Peer died in Hollywood, California, in 1960 and was elected to the Country Music Hall of Fame in 1984.

Among the artifacts on display in Ralph Peer: Record Man are:

  • A letter written by Peer to fiddler Eck Robertson, one of the first southern musicians to record the music that would come to be known as country, addressing the renewal of Robertson’s contract with Victor Records and song selection for his upcoming record. 
  • A Western Electric 387W double-button carbon microphone, like the one Peer used in 1927 to record Jimmie Rodgers and the Carter Family in Bristol.
  • A gold pocket watch and chain with Peer’s initials engraved on the back.
  • A ceremonial gavel presented to Peer for serving as president of the American Camellia Society.
  • An overcoat worn by Peer.
  • A bronze plaque from the Southern Music Publishing Company office in New York’s Brill Building.
  • An original animation cel of Donald Duck and José Carioca from the 1942 Disney film Saludos Amigos. The cel was a gift to Peer’s wife, Monique, from the couple’s good friend Walt Disney.
  • Book pages inscribed by Lara to Monique Peer, Ralph Peer’s wife.

Following its run at the Country Music Hall of Fame and Museum, the exhibit wil travel to the GRAMMY Museum in eary 2015.

Museum programs are made possible, in part, by grants from the Metropolitan Nashville Arts Commission and by an agreement between the Tennessee Arts Commission and the National Endowment for the Arts.

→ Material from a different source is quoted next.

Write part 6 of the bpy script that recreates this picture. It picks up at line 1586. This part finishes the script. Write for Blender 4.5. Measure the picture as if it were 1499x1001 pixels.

About the Country Music Hall of Fame and Museum
Accredited by the American Alliance of Museums, the Country Music Hall of Fame® and Museum is operated by the Country Music Foundation, a not-for-profit 501(c)(3) educational organization chartered by the state of Tennessee in 1964. The museum’s mission is the preservation of the history of country and related vernacular music rooted in southern culture. With the same educational mission, the foundation also operates CMF Records, the museum’s Frist Library and Archive, CMF Press, Historic RCA Studio B and Hatch Show Print®.